Cuando yo era joven y barroco (ahora soy maduro y neoclásico), gustaba mucho de leer a los autores de los llamados Siglos de Oro. Me emboscaba en los laberintos verbales de Góngora (nunca encontré al Minotauro, ni la salida). Me leí de cabo a rabo la poesía completa de aquel espía cojo llamado Francisco de Quevedo. Comenté mentalmente hasta la saciedad (luego de profe a la sociedad) el Quijote. Me deleitaba con la pirotecnia léxica de Gracián o con los amores contrariados de Garcilaso, que no olían a almendras amargas, como los de García Márquez, sino a hierro toledano y a pastorcillos fluviales.
En aquellos años aprendí el anagrama ROMA-AMOR, que reflejaba la bipolaridad o esquizofrenia de la Urbe, medio Ciudad Santa, medio Lupanar cenagoso.
Y por lo que se oye/ve, la cosa (nostra) sigue igual, con el rijoso Cavalieri en un lado de la balanza y el ascético Ratzinger en el otro.
Pocas ciudades en el mundo han sido capaces de albergar tanto pecado y tanta penitencia, tanto arte y tantos atascos, tanto paparazzi y tantos capiteles, tanta vespa y tanto avispado.
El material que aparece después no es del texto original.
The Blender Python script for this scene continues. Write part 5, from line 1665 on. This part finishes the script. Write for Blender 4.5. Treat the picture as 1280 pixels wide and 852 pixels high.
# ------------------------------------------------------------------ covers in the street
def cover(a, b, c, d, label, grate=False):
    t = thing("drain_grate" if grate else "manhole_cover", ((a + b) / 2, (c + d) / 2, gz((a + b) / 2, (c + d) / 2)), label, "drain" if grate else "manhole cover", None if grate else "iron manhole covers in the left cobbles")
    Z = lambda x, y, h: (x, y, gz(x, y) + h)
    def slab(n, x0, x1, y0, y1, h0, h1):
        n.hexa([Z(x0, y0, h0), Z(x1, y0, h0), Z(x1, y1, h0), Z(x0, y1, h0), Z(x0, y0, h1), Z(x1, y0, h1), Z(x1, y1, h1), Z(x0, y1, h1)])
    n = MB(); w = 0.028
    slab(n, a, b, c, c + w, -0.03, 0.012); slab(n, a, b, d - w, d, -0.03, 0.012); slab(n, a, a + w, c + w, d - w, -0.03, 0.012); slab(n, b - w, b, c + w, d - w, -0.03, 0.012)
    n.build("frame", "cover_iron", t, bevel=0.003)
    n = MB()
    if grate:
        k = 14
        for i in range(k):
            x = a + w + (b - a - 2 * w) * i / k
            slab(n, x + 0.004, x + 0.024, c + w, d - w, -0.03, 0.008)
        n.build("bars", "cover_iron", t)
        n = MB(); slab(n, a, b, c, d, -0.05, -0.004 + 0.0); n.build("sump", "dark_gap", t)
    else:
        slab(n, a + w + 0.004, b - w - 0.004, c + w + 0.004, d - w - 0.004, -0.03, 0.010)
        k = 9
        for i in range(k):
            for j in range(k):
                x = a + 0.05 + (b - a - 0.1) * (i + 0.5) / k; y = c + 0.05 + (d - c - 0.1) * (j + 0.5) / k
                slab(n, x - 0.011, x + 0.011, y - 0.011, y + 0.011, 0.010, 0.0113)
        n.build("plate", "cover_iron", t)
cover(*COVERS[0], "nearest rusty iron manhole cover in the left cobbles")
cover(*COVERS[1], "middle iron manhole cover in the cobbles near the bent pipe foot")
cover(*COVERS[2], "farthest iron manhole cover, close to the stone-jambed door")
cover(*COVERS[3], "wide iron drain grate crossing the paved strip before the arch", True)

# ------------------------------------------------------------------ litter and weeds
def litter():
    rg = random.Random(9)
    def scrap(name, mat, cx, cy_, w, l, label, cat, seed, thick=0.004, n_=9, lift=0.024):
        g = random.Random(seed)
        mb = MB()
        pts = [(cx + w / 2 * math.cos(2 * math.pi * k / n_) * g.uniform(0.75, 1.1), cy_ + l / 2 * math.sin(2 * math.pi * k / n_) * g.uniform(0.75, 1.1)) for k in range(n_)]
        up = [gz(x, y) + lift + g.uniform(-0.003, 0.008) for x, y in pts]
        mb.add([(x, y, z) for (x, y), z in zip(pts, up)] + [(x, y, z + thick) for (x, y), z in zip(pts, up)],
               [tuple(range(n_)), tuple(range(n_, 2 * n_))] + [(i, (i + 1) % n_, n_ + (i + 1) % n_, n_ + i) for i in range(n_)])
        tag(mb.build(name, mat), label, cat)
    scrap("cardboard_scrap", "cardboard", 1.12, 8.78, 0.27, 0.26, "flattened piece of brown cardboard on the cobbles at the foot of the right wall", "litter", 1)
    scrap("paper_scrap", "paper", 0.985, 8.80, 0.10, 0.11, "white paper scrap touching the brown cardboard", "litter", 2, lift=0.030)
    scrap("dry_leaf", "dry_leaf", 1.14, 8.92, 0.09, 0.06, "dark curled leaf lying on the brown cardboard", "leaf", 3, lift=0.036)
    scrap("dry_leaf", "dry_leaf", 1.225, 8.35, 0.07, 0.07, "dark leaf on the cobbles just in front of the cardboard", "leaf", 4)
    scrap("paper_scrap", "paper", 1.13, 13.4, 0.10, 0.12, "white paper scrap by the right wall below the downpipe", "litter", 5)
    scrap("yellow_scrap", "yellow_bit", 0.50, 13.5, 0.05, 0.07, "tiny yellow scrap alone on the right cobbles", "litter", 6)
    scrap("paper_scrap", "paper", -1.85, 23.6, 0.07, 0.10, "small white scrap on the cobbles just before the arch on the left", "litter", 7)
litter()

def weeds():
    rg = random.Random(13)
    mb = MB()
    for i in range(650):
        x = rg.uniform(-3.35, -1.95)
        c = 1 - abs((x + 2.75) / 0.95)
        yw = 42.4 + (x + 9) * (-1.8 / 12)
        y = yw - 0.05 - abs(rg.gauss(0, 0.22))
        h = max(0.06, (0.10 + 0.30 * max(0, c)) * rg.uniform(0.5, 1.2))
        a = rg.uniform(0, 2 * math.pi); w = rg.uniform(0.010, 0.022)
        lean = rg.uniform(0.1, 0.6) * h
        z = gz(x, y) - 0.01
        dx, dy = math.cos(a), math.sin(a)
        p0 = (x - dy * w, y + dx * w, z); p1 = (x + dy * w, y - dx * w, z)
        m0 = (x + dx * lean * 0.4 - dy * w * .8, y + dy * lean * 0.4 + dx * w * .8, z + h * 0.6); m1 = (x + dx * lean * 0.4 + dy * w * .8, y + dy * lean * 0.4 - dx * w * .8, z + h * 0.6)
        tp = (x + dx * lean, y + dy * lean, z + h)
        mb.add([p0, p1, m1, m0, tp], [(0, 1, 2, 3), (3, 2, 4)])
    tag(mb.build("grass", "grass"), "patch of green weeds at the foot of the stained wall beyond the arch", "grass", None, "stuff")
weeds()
Shelley se equivocó. No somos griegos. Todos somos romanos, porque esa ciudad es la materialización de la intrínseca paradoja humana, en lucha constante entre el bien y el mal.
Y no seré yo el que aclare cuál es uno u otro.
1 comentario:
Afortunadamente has madurado; porque yo veo a los dos en el mismo lado de la balanza.